Эта мысль о красоте грядущей жизни, так ласково, печально и прекрасно отозвавшаяся во всех его последних произведениях, была и в жизни одной из самых его задушевных, наиболее лелеемых мыслей. Как часто, должно быть, думал он о будущем счастии человечества, когда, по утрам, один, молчаливо подрезывал свои розы, еще влажные от росы, или внимательно осматривал раненный ветром молодой побег. И сколько было в этой мысли кроткого, мудрого и покорного самозабвения!

Нет, это не была заочная жажда существования, идущая от ненасытимого человеческого сердца и цепляющаяся за жизнь, это не было ни жадное любопытство к тому, что будет после меня, ни завистливая ревность к далеким поколениям. Это была тоска исключительно тонкой, прелестной и чувствительной души, непомерно страдавшей от пошлости, грубости, скуки, праздности, насилия, дикости – от всего ужаса и темноты современных будней. И потому-то под конец его жизни, когда пришла к нему огромная слава и сравнительная обеспеченность, и преданная любовь к нему всего, что было в русском обществе умного, талантливого и честного, – он не замкнулся в недостижимости холодного величия, не впал в пророческое учительство, не ушел в ядовитую и мелочную вражду к чужой известности. Нет, вся сумма его большого и тяжелого житейского опыта, все его огорчения, скорби, радости и разочарования выразились в этой прекрасной, тоскливой, самоотверженной мечте о грядущем, близком, хотя и чужом счастии.

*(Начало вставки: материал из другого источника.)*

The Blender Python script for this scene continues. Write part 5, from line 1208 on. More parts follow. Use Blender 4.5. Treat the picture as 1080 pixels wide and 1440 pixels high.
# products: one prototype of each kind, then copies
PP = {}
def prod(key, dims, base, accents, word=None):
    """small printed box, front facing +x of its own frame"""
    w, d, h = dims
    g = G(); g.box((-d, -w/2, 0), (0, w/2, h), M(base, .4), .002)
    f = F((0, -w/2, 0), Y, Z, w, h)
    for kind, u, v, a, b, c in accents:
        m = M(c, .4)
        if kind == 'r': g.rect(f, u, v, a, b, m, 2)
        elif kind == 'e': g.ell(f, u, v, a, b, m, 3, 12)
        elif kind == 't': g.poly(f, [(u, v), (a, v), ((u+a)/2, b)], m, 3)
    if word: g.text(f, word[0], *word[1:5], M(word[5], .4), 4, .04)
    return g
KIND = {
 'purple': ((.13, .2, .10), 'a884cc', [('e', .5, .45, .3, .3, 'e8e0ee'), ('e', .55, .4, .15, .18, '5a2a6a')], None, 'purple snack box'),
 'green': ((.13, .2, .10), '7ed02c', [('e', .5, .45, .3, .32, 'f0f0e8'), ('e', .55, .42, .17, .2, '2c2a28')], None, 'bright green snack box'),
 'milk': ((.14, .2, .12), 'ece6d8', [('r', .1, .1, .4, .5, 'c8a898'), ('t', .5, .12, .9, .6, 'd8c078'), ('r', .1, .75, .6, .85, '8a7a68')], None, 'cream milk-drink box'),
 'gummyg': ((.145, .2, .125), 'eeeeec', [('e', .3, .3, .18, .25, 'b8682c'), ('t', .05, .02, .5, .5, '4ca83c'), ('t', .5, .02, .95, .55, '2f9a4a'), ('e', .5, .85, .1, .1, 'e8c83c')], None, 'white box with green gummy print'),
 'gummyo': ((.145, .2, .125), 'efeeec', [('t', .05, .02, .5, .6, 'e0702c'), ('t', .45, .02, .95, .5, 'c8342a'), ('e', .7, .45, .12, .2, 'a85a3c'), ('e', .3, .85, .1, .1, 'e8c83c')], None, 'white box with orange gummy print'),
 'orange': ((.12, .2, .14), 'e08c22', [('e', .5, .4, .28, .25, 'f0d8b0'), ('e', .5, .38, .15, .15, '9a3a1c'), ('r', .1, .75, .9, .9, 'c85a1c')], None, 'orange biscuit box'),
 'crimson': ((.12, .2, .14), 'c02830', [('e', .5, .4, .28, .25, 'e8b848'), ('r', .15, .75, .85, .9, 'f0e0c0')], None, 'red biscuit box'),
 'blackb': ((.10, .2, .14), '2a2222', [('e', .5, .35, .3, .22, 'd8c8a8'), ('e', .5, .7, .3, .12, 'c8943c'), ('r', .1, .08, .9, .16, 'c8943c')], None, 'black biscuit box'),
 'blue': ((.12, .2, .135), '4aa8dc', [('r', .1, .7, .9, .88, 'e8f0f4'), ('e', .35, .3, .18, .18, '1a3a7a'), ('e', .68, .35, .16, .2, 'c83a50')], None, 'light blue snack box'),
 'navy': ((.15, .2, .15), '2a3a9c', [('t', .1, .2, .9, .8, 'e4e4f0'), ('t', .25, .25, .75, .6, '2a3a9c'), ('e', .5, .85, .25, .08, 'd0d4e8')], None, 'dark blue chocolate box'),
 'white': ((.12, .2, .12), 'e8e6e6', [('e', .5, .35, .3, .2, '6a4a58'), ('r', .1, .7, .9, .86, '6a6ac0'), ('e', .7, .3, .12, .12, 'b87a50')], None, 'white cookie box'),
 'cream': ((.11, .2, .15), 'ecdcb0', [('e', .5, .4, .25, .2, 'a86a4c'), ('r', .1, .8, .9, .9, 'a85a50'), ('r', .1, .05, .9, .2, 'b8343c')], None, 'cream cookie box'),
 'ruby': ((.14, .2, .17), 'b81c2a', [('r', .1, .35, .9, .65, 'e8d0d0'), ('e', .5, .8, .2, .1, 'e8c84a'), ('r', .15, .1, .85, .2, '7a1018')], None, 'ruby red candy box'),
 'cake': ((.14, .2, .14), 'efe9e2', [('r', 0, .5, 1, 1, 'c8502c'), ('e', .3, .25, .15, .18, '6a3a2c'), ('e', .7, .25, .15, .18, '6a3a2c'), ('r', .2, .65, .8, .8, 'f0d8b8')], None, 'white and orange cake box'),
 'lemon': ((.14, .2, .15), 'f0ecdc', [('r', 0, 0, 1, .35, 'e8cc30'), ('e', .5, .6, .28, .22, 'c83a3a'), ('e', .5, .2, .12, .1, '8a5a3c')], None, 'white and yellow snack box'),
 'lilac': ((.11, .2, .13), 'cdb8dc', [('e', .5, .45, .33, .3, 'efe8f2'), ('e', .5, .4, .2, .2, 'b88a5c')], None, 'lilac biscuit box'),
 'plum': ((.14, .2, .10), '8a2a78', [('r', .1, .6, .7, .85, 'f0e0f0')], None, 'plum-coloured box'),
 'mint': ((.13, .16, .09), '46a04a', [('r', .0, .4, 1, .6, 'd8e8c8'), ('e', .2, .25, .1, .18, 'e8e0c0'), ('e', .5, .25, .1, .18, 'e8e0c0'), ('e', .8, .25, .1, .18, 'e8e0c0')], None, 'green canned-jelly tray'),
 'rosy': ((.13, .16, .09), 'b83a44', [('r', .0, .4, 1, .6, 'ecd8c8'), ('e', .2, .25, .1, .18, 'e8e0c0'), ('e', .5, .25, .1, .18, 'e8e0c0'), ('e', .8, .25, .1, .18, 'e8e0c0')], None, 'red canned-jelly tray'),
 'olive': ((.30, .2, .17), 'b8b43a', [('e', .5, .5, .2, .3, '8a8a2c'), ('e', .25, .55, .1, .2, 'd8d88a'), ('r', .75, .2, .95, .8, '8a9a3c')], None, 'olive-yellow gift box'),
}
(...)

– Как хороша будет жизнь через триста лет!

И потому-то он с одинаковой любовью ухаживал за цветами, точно видя в них символ будущей красоты, и следил за новыми путями, пролагаемыми человеческим умом и знанием. Он с удовольствием глядел на новые здания оригинальной постройки и на большие морские пароходы, живо интересовался всяким последним изобретением в области техники и не скучал в обществе специалистов. Он с твердым убеждением говорил о том, что преступления, вроде убийства, воровства и прелюбодеяния, становятся все реже, почти исчезают в настоящем интеллигентном обществе, в среде учителей, докторов, писателей. Он верил в то, что грядущая, истинная культура облагородит человечество.

Рассказывая о чеховском саде, я позабыл упомянуть, что посредине его стояли качели и деревянная скамейка. И то и другое осталось от «Дяди Вани», с которым Художественный театр приезжал в Ялту, приезжал, кажется, с исключительной целью показать больному тогда А. П-чу постановку его пьесы. Обоими предметами Чехов чрезвычайно дорожил, и, показывая их, всегда с признательностью вспоминал о милом внимании к нему Художественного театра. Здесь у места также упомянуть, что эти прекрасные артисты своей исключительной деликатной чуткостью к чеховскому таланту и дружной преданностью ему самому много скрасили последние дни незабвенного художника.